* Information shown:

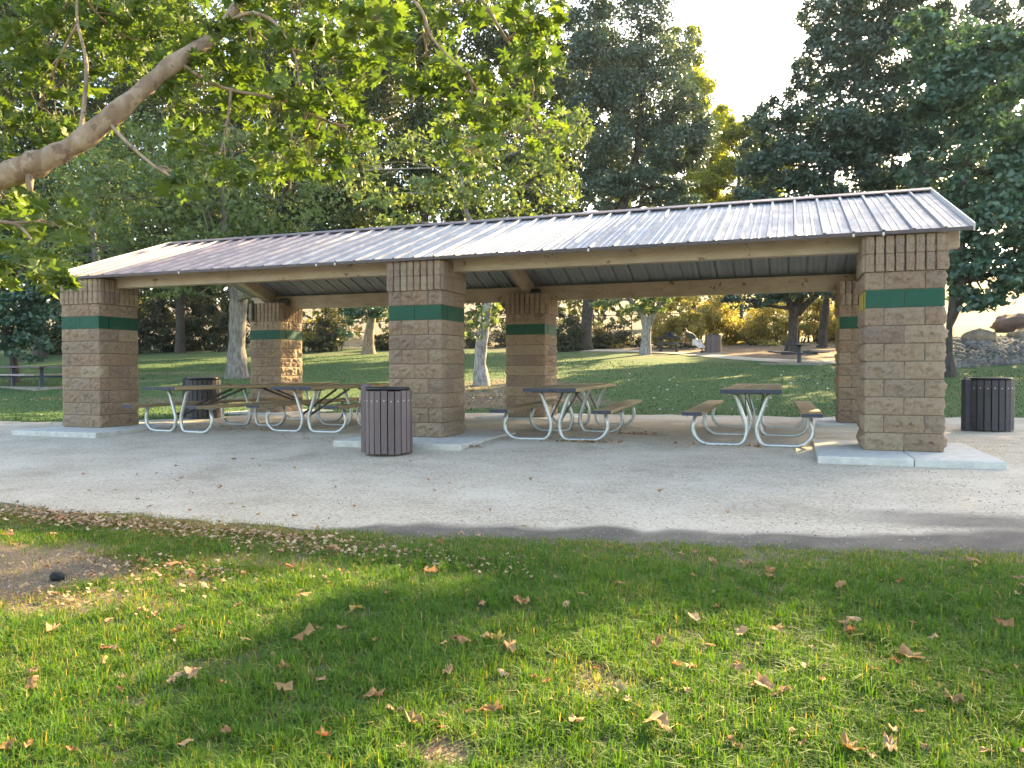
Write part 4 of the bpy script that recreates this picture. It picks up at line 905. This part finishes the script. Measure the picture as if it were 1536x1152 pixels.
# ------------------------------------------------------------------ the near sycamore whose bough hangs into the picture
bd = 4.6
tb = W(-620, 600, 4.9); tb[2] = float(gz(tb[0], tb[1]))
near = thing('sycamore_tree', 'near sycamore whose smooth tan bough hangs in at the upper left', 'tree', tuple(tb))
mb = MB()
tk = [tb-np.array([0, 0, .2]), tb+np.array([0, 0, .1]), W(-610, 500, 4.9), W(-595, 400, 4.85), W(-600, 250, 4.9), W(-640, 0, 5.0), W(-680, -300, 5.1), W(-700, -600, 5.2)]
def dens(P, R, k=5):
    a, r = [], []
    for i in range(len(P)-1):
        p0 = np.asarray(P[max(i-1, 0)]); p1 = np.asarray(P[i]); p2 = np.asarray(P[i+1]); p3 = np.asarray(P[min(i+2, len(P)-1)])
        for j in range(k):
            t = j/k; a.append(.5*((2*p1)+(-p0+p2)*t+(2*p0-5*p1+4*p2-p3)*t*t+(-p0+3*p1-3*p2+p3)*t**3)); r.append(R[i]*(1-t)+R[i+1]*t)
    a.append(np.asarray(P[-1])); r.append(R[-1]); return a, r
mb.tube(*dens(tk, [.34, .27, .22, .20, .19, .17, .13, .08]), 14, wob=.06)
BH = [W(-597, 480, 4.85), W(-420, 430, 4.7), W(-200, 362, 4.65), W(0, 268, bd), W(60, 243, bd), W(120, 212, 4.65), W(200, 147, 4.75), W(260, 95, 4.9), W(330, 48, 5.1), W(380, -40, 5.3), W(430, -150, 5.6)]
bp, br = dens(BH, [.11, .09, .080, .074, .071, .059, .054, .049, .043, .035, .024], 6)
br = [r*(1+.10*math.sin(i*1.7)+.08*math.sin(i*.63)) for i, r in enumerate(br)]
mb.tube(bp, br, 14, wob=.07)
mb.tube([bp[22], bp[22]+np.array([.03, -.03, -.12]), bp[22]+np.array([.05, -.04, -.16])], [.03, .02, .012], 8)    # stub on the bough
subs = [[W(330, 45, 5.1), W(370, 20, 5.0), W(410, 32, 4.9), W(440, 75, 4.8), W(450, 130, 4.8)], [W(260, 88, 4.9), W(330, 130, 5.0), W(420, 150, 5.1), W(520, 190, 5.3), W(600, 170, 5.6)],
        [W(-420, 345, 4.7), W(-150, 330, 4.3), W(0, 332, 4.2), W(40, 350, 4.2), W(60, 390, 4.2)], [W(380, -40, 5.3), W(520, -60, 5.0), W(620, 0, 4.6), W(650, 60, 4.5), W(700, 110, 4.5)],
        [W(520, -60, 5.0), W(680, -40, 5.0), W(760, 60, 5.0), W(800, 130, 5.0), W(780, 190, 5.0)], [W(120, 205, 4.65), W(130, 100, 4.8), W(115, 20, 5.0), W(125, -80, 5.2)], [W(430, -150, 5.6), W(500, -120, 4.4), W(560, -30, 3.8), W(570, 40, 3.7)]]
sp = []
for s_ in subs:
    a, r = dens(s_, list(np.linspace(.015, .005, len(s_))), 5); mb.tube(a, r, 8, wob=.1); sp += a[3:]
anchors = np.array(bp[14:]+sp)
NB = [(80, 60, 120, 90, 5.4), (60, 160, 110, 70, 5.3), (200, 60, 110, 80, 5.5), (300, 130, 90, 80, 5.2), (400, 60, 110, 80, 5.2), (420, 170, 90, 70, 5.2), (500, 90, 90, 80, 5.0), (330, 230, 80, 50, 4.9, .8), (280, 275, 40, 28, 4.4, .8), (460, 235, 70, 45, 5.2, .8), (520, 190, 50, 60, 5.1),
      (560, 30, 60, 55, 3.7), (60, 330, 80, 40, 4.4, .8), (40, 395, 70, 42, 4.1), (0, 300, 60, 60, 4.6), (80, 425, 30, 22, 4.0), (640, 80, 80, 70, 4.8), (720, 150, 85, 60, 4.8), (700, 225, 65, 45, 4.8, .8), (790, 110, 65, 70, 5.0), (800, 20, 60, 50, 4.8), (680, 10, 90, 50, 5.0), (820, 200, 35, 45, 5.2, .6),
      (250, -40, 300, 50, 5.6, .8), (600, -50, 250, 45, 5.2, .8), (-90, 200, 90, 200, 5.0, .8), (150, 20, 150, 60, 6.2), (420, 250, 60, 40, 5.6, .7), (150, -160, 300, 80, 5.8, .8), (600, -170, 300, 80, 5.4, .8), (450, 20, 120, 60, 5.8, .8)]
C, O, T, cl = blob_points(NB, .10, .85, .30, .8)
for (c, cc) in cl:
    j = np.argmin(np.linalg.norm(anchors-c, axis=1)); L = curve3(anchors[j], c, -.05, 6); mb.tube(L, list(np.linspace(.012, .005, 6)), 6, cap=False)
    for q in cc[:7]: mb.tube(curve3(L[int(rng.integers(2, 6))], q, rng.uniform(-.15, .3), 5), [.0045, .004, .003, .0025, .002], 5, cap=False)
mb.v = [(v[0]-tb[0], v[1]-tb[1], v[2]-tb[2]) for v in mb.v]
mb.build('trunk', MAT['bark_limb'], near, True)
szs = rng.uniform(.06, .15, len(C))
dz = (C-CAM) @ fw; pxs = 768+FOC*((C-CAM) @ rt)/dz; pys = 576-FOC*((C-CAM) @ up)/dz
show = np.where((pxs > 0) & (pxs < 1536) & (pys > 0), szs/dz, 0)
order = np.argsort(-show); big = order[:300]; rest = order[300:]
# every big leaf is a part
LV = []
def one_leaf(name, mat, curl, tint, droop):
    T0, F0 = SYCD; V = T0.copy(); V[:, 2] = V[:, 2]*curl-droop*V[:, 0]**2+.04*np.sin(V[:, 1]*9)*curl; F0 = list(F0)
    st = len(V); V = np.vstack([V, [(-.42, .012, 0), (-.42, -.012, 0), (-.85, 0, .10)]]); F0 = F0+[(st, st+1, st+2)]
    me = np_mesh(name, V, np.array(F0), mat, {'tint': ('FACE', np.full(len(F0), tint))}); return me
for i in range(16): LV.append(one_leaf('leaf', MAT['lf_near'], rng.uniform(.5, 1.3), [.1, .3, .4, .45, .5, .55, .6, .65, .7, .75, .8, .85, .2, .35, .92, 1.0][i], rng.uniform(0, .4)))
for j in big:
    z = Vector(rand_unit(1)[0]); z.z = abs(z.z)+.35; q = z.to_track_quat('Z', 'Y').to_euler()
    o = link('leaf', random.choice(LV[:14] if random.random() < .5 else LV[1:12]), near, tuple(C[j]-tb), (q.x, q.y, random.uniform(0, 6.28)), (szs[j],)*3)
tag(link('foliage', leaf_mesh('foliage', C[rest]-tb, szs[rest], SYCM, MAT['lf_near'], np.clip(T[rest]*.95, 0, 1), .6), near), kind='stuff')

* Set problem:
Drop the images and repeat the data exactly.

* Task response:
Write part 4 of the bpy script that recreates this picture. It picks up at line 905. This part finishes the script. Measure the picture as if it were 1536x1152 pixels.
# ------------------------------------------------------------------ the near sycamore whose bough hangs into the picture
bd = 4.6
tb = W(-620, 600, 4.9); tb[2] = float(gz(tb[0], tb[1]))
near = thing('sycamore_tree', 'near sycamore whose smooth tan bough hangs in at the upper left', 'tree', tuple(tb))
mb = MB()
tk = [tb-np.array([0, 0, .2]), tb+np.array([0, 0, .1]), W(-610, 500, 4.9), W(-595, 400, 4.85), W(-600, 250, 4.9), W(-640, 0, 5.0), W(-680, -300, 5.1), W(-700, -600, 5.2)]
def dens(P, R, k=5):
    a, r = [], []
    for i in range(len(P)-1):
        p0 = np.asarray(P[max(i-1, 0)]); p1 = np.asarray(P[i]); p2 = np.asarray(P[i+1]); p3 = np.asarray(P[min(i+2, len(P)-1)])
        for j in range(k):
            t = j/k; a.append(.5*((2*p1)+(-p0+p2)*t+(2*p0-5*p1+4*p2-p3)*t*t+(-p0+3*p1-3*p2+p3)*t**3)); r.append(R[i]*(1-t)+R[i+1]*t)
    a.append(np.asarray(P[-1])); r.append(R[-1]); return a, r
mb.tube(*dens(tk, [.34, .27, .22, .20, .19, .17, .13, .08]), 14, wob=.06)
BH = [W(-597, 480, 4.85), W(-420, 430, 4.7), W(-200, 362, 4.65), W(0, 268, bd), W(60, 243, bd), W(120, 212, 4.65), W(200, 147, 4.75), W(260, 95, 4.9), W(330, 48, 5.1), W(380, -40, 5.3), W(430, -150, 5.6)]
bp, br = dens(BH, [.11, .09, .080, .074, .071, .059, .054, .049, .043, .035, .024], 6)
br = [r*(1+.10*math.sin(i*1.7)+.08*math.sin(i*.63)) for i, r in enumerate(br)]
mb.tube(bp, br, 14, wob=.07)
mb.tube([bp[22], bp[22]+np.array([.03, -.03, -.12]), bp[22]+np.array([.05, -.04, -.16])], [.03, .02, .012], 8)    # stub on the bough
subs = [[W(330, 45, 5.1), W(370, 20, 5.0), W(410, 32, 4.9), W(440, 75, 4.8), W(450, 130, 4.8)], [W(260, 88, 4.9), W(330, 130, 5.0), W(420, 150, 5.1), W(520, 190, 5.3), W(600, 170, 5.6)],
        [W(-420, 345, 4.7), W(-150, 330, 4.3), W(0, 332, 4.2), W(40, 350, 4.2), W(60, 390, 4.2)], [W(380, -40, 5.3), W(520, -60, 5.0), W(620, 0, 4.6), W(650, 60, 4.5), W(700, 110, 4.5)],
        [W(520, -60, 5.0), W(680, -40, 5.0), W(760, 60, 5.0), W(800, 130, 5.0), W(780, 190, 5.0)], [W(120, 205, 4.65), W(130, 100, 4.8), W(115, 20, 5.0), W(125, -80, 5.2)], [W(430, -150, 5.6), W(500, -120, 4.4), W(560, -30, 3.8), W(570, 40, 3.7)]]
sp = []
for s_ in subs:
    a, r = dens(s_, list(np.linspace(.015, .005, len(s_))), 5); mb.tube(a, r, 8, wob=.1); sp += a[3:]
anchors = np.array(bp[14:]+sp)
NB = [(80, 60, 120, 90, 5.4), (60, 160, 110, 70, 5.3), (200, 60, 110, 80, 5.5), (300, 130, 90, 80, 5.2), (400, 60, 110, 80, 5.2), (420, 170, 90, 70, 5.2), (500, 90, 90, 80, 5.0), (330, 230, 80, 50, 4.9, .8), (280, 275, 40, 28, 4.4, .8), (460, 235, 70, 45, 5.2, .8), (520, 190, 50, 60, 5.1),
      (560, 30, 60, 55, 3.7), (60, 330, 80, 40, 4.4, .8), (40, 395, 70, 42, 4.1), (0, 300, 60, 60, 4.6), (80, 425, 30, 22, 4.0), (640, 80, 80, 70, 4.8), (720, 150, 85, 60, 4.8), (700, 225, 65, 45, 4.8, .8), (790, 110, 65, 70, 5.0), (800, 20, 60, 50, 4.8), (680, 10, 90, 50, 5.0), (820, 200, 35, 45, 5.2, .6),
      (250, -40, 300, 50, 5.6, .8), (600, -50, 250, 45, 5.2, .8), (-90, 200, 90, 200, 5.0, .8), (150, 20, 150, 60, 6.2), (420, 250, 60, 40, 5.6, .7), (150, -160, 300, 80, 5.8, .8), (600, -170, 300, 80, 5.4, .8), (450, 20, 120, 60, 5.8, .8)]
C, O, T, cl = blob_points(NB, .10, .85, .30, .8)
for (c, cc) in cl:
    j = np.argmin(np.linalg.norm(anchors-c, axis=1)); L = curve3(anchors[j], c, -.05, 6); mb.tube(L, list(np.linspace(.012, .005, 6)), 6, cap=False)
    for q in cc[:7]: mb.tube(curve3(L[int(rng.integers(2, 6))], q, rng.uniform(-.15, .3), 5), [.0045, .004, .003, .0025, .002], 5, cap=False)
mb.v = [(v[0]-tb[0], v[1]-tb[1], v[2]-tb[2]) for v in mb.v]
mb.build('trunk', MAT['bark_limb'], near, True)
szs = rng.uniform(.06, .15, len(C))
dz = (C-CAM) @ fw; pxs = 768+FOC*((C-CAM) @ rt)/dz; pys = 576-FOC*((C-CAM) @ up)/dz
show = np.where((pxs > 0) & (pxs < 1536) & (pys > 0), szs/dz, 0)
order = np.argsort(-show); big = order[:300]; rest = order[300:]
# every big leaf is a part
LV = []
def one_leaf(name, mat, curl, tint, droop):
    T0, F0 = SYCD; V = T0.copy(); V[:, 2] = V[:, 2]*curl-droop*V[:, 0]**2+.04*np.sin(V[:, 1]*9)*curl; F0 = list(F0)
    st = len(V); V = np.vstack([V, [(-.42, .012, 0), (-.42, -.012, 0), (-.85, 0, .10)]]); F0 = F0+[(st, st+1, st+2)]
    me = np_mesh(name, V, np.array(F0), mat, {'tint': ('FACE', np.full(len(F0), tint))}); return me
for i in range(16): LV.append(one_leaf('leaf', MAT['lf_near'], rng.uniform(.5, 1.3), [.1, .3, .4, .45, .5, .55, .6, .65, .7, .75, .8, .85, .2, .35, .92, 1.0][i], rng.uniform(0, .4)))
for j in big:
    z = Vector(rand_unit(1)[0]); z.z = abs(z.z)+.35; q = z.to_track_quat('Z', 'Y').to_euler()
    o = link('leaf', random.choice(LV[:14] if random.random() < .5 else LV[1:12]), near, tuple(C[j]-tb), (q.x, q.y, random.uniform(0, 6.28)), (szs[j],)*3)
tag(link('foliage', leaf_mesh('foliage', C[rest]-tb, szs[rest], SYCM, MAT['lf_near'], np.clip(T[rest]*.95, 0, 1), .6), near), kind='stuff')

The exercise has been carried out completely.